Sensationalizing a UC Davis non-story

Here’s a good opportunity for some media criticism. posted an article yesterday with the headline, “California University Defines Christians as Oppressors.” The first two paragraphs are enough to reveal what’s wrong with it:

“More than two dozen Christian students at the University of California at Davis have filed a formal complaint over a university policy that defines religious discrimination as Christians oppressing non-Christians.

The definition is listed in a document called, “The Principles of Community.” It defines “Religious/Spiritual Discrimination” as “The loss of power and privilege to those who do not practice the dominant culture’s religion. In the United States, this is institutionalized oppressions toward those who are not Christian.”

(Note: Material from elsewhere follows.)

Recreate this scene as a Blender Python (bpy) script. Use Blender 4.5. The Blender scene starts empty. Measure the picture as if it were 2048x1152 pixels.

First of all, the Principles of Community are not university policy. All university policy is listed in the UC Davis Policies and Procedures Manual. If reporter Todd Starnes had checked, he would have seen that the Principles of Community are not part of this manual.

After quoting an anonymous student who says “To have a non-discrimination policy that excludes the Christian faith is a cause for action,” Starnes fails to inform the reader that the university’s actual nondiscrimination policy, which can be found in dozens of places on the university website, does not exclude the Christian faith. It doesn’t even have the word Christian in it.

The Principles of Community are merely an expression of some lofty values university leaders think we should all uphold. Most of us have never even read them. Of all people, Alliance Defense Fund lawyer David French puts it best:

In the academic world, “civility statements,” or statements of values, are often the politically correct version of kumbaya, a secular shout-out to kindness, niceness, and all-around tolerance.  Designed as statements of diversity orthodoxy, they are utterly vacuous and often harmless.  Written over the course of years in endless committee meetings, they’re dense, overwrought—and utterly ignored.

Furthermore, the definition of religious discrimination doesn’t even come from the Principles of Community. The Principles of Community are right here. Not a word about religious discrimination.

The definition in question comes from a glossary that the Principles of Community website linked to. UC Davis has since scrubbed the glossary from its website, but you can still view it thanks to the wonders of Google’s internet cache.

Sure enough, that definition of religious discrimination is there, but check out the note at the top of the page: “This glossary is not an exhaustive list or definitive collection of definitions. Rather, it draws from academic sources used by other universities as a starting point to understand terms related to community, diversity and identity.”

So, in ten minutes of research I discovered a few facts that Todd Starnes somehow missed:

  • The Principles of Community are not UC Davis policy.
  • The glossary from which this definition came is not even a part of the Principles of Community, it just happened to be linked to on the same website
  • Whoever wrote the glossary itself said explicitly at the top of the page that the definitions are not definitive; they are simply meant to provoke further thought and inquiry.
  • UCD’s actual nondiscrimination policy very clearly protects against ALL religious discrimination.

So much for the “no-spin zone.”

Update (02/17/10): It appears that Starnes got an interview with UC Davis diversity czar (ahem, Associate Executive Vice Chancellor) Rahim Reed, who basically told him everything that I said in this post. My point still stands, however, that Starnes could have gotten all this information without talking to Reed.  Also, the article has still not been updated to reflect the new information.